Problem requirements: Retype the listing that follows, word for word.

Given material:
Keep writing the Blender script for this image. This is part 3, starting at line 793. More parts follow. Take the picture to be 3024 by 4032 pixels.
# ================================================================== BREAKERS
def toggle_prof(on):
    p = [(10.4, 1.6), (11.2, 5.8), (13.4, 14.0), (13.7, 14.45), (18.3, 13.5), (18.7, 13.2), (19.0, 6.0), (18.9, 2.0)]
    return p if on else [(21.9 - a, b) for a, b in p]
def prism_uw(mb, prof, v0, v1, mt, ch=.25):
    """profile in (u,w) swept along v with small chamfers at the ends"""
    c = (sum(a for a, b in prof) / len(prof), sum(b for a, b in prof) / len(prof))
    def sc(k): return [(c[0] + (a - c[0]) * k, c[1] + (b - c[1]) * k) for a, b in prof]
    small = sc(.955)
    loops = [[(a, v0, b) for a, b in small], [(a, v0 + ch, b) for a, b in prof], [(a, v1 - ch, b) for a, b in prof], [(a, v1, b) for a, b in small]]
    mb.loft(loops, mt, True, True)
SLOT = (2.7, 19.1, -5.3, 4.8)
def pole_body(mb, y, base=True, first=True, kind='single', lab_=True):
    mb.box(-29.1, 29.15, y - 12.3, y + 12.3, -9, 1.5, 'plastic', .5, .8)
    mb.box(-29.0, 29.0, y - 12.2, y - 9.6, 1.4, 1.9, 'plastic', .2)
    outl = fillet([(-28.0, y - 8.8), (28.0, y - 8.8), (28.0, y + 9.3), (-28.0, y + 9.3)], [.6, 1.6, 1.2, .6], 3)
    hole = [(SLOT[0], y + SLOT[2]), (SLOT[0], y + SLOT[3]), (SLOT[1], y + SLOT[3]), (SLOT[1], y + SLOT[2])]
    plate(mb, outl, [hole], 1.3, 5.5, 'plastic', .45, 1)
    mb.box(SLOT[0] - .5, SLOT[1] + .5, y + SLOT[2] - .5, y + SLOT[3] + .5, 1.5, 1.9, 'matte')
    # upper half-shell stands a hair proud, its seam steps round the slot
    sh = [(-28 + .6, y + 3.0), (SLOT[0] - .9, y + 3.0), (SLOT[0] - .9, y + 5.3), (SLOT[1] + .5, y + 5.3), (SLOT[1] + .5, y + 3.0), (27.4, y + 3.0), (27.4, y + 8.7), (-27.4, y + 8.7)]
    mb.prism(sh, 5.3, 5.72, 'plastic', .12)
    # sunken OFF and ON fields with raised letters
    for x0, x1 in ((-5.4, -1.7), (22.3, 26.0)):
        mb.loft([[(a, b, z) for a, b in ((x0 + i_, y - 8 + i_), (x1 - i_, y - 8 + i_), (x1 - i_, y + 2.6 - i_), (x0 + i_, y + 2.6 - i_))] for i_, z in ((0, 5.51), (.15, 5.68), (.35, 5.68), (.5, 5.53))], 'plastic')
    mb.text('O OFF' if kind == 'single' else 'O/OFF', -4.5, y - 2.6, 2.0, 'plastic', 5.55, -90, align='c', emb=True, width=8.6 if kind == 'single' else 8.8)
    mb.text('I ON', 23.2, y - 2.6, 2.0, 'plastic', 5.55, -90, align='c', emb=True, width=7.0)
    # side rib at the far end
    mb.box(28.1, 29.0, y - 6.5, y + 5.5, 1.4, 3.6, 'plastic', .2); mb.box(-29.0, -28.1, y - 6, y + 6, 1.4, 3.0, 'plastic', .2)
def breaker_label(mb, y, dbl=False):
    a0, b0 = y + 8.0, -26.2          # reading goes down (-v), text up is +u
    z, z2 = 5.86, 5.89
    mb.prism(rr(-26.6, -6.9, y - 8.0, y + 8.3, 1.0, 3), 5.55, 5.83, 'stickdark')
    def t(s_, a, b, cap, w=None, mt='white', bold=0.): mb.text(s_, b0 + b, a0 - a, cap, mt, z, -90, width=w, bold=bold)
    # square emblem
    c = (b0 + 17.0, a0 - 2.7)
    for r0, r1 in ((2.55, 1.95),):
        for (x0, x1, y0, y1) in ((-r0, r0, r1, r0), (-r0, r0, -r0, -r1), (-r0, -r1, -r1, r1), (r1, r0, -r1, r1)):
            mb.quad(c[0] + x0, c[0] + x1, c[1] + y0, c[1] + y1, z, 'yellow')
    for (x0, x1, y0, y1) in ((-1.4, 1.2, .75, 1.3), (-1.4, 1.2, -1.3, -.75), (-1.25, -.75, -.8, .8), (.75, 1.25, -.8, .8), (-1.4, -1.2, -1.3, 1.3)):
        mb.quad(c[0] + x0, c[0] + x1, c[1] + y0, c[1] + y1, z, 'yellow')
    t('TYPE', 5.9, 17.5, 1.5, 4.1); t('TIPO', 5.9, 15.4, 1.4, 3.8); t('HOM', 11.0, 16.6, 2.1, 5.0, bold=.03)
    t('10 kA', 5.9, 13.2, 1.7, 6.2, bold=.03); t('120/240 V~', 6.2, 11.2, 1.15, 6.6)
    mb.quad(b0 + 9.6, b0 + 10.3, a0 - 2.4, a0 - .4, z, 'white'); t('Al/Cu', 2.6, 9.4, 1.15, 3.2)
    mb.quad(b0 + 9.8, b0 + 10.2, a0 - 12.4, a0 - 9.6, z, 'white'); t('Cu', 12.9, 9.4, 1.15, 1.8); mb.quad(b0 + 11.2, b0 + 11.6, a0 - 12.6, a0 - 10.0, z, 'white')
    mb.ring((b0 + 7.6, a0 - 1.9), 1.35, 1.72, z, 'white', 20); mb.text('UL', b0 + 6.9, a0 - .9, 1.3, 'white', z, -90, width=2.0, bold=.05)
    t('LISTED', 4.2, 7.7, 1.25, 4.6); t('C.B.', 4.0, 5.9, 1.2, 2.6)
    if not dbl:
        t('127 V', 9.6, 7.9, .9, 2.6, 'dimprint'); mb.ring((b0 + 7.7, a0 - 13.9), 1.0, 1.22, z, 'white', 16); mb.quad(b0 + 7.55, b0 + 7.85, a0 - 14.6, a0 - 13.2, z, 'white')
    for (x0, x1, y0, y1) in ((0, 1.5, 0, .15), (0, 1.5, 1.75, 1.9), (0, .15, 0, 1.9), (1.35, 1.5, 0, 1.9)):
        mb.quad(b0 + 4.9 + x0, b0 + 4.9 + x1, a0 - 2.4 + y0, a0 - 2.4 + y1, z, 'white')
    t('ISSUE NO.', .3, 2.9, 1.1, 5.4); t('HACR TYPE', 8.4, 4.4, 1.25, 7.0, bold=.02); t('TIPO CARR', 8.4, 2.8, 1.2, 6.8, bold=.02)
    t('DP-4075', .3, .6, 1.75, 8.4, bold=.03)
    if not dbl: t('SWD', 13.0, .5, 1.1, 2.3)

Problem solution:
Keep writing the Blender script for this image. This is part 3, starting at line 793. More parts follow. Take the picture to be 3024 by 4032 pixels.
# ================================================================== BREAKERS
def toggle_prof(on):
    p = [(10.4, 1.6), (11.2, 5.8), (13.4, 14.0), (13.7, 14.45), (18.3, 13.5), (18.7, 13.2), (19.0, 6.0), (18.9, 2.0)]
    return p if on else [(21.9 - a, b) for a, b in p]
def prism_uw(mb, prof, v0, v1, mt, ch=.25):
    """profile in (u,w) swept along v with small chamfers at the ends"""
    c = (sum(a for a, b in prof) / len(prof), sum(b for a, b in prof) / len(prof))
    def sc(k): return [(c[0] + (a - c[0]) * k, c[1] + (b - c[1]) * k) for a, b in prof]
    small = sc(.955)
    loops = [[(a, v0, b) for a, b in small], [(a, v0 + ch, b) for a, b in prof], [(a, v1 - ch, b) for a, b in prof], [(a, v1, b) for a, b in small]]
    mb.loft(loops, mt, True, True)
SLOT = (2.7, 19.1, -5.3, 4.8)
def pole_body(mb, y, base=True, first=True, kind='single', lab_=True):
    mb.box(-29.1, 29.15, y - 12.3, y + 12.3, -9, 1.5, 'plastic', .5, .8)
    mb.box(-29.0, 29.0, y - 12.2, y - 9.6, 1.4, 1.9, 'plastic', .2)
    outl = fillet([(-28.0, y - 8.8), (28.0, y - 8.8), (28.0, y + 9.3), (-28.0, y + 9.3)], [.6, 1.6, 1.2, .6], 3)
    hole = [(SLOT[0], y + SLOT[2]), (SLOT[0], y + SLOT[3]), (SLOT[1], y + SLOT[3]), (SLOT[1], y + SLOT[2])]
    plate(mb, outl, [hole], 1.3, 5.5, 'plastic', .45, 1)
    mb.box(SLOT[0] - .5, SLOT[1] + .5, y + SLOT[2] - .5, y + SLOT[3] + .5, 1.5, 1.9, 'matte')
    # upper half-shell stands a hair proud, its seam steps round the slot
    sh = [(-28 + .6, y + 3.0), (SLOT[0] - .9, y + 3.0), (SLOT[0] - .9, y + 5.3), (SLOT[1] + .5, y + 5.3), (SLOT[1] + .5, y + 3.0), (27.4, y + 3.0), (27.4, y + 8.7), (-27.4, y + 8.7)]
    mb.prism(sh, 5.3, 5.72, 'plastic', .12)
    # sunken OFF and ON fields with raised letters
    for x0, x1 in ((-5.4, -1.7), (22.3, 26.0)):
        mb.loft([[(a, b, z) for a, b in ((x0 + i_, y - 8 + i_), (x1 - i_, y - 8 + i_), (x1 - i_, y + 2.6 - i_), (x0 + i_, y + 2.6 - i_))] for i_, z in ((0, 5.51), (.15, 5.68), (.35, 5.68), (.5, 5.53))], 'plastic')
    mb.text('O OFF' if kind == 'single' else 'O/OFF', -4.5, y - 2.6, 2.0, 'plastic', 5.55, -90, align='c', emb=True, width=8.6 if kind == 'single' else 8.8)
    mb.text('I ON', 23.2, y - 2.6, 2.0, 'plastic', 5.55, -90, align='c', emb=True, width=7.0)
    # side rib at the far end
    mb.box(28.1, 29.0, y - 6.5, y + 5.5, 1.4, 3.6, 'plastic', .2); mb.box(-29.0, -28.1, y - 6, y + 6, 1.4, 3.0, 'plastic', .2)
def breaker_label(mb, y, dbl=False):
    a0, b0 = y + 8.0, -26.2          # reading goes down (-v), text up is +u
    z, z2 = 5.86, 5.89
    mb.prism(rr(-26.6, -6.9, y - 8.0, y + 8.3, 1.0, 3), 5.55, 5.83, 'stickdark')
    def t(s_, a, b, cap, w=None, mt='white', bold=0.): mb.text(s_, b0 + b, a0 - a, cap, mt, z, -90, width=w, bold=bold)
    # square emblem
    c = (b0 + 17.0, a0 - 2.7)
    for r0, r1 in ((2.55, 1.95),):
        for (x0, x1, y0, y1) in ((-r0, r0, r1, r0), (-r0, r0, -r0, -r1), (-r0, -r1, -r1, r1), (r1, r0, -r1, r1)):
            mb.quad(c[0] + x0, c[0] + x1, c[1] + y0, c[1] + y1, z, 'yellow')
    for (x0, x1, y0, y1) in ((-1.4, 1.2, .75, 1.3), (-1.4, 1.2, -1.3, -.75), (-1.25, -.75, -.8, .8), (.75, 1.25, -.8, .8), (-1.4, -1.2, -1.3, 1.3)):
        mb.quad(c[0] + x0, c[0] + x1, c[1] + y0, c[1] + y1, z, 'yellow')
    t('TYPE', 5.9, 17.5, 1.5, 4.1); t('TIPO', 5.9, 15.4, 1.4, 3.8); t('HOM', 11.0, 16.6, 2.1, 5.0, bold=.03)
    t('10 kA', 5.9, 13.2, 1.7, 6.2, bold=.03); t('120/240 V~', 6.2, 11.2, 1.15, 6.6)
    mb.quad(b0 + 9.6, b0 + 10.3, a0 - 2.4, a0 - .4, z, 'white'); t('Al/Cu', 2.6, 9.4, 1.15, 3.2)
    mb.quad(b0 + 9.8, b0 + 10.2, a0 - 12.4, a0 - 9.6, z, 'white'); t('Cu', 12.9, 9.4, 1.15, 1.8); mb.quad(b0 + 11.2, b0 + 11.6, a0 - 12.6, a0 - 10.0, z, 'white')
    mb.ring((b0 + 7.6, a0 - 1.9), 1.35, 1.72, z, 'white', 20); mb.text('UL', b0 + 6.9, a0 - .9, 1.3, 'white', z, -90, width=2.0, bold=.05)
    t('LISTED', 4.2, 7.7, 1.25, 4.6); t('C.B.', 4.0, 5.9, 1.2, 2.6)
    if not dbl:
        t('127 V', 9.6, 7.9, .9, 2.6, 'dimprint'); mb.ring((b0 + 7.7, a0 - 13.9), 1.0, 1.22, z, 'white', 16); mb.quad(b0 + 7.55, b0 + 7.85, a0 - 14.6, a0 - 13.2, z, 'white')
    for (x0, x1, y0, y1) in ((0, 1.5, 0, .15), (0, 1.5, 1.75, 1.9), (0, .15, 0, 1.9), (1.35, 1.5, 0, 1.9)):
        mb.quad(b0 + 4.9 + x0, b0 + 4.9 + x1, a0 - 2.4 + y0, a0 - 2.4 + y1, z, 'white')
    t('ISSUE NO.', .3, 2.9, 1.1, 5.4); t('HACR TYPE', 8.4, 4.4, 1.25, 7.0, bold=.02); t('TIPO CARR', 8.4, 2.8, 1.2, 6.8, bold=.02)
    t('DP-4075', .3, .6, 1.75, 8.4, bold=.03)
    if not dbl: t('SWD', 13.0, .5, 1.1, 2.3)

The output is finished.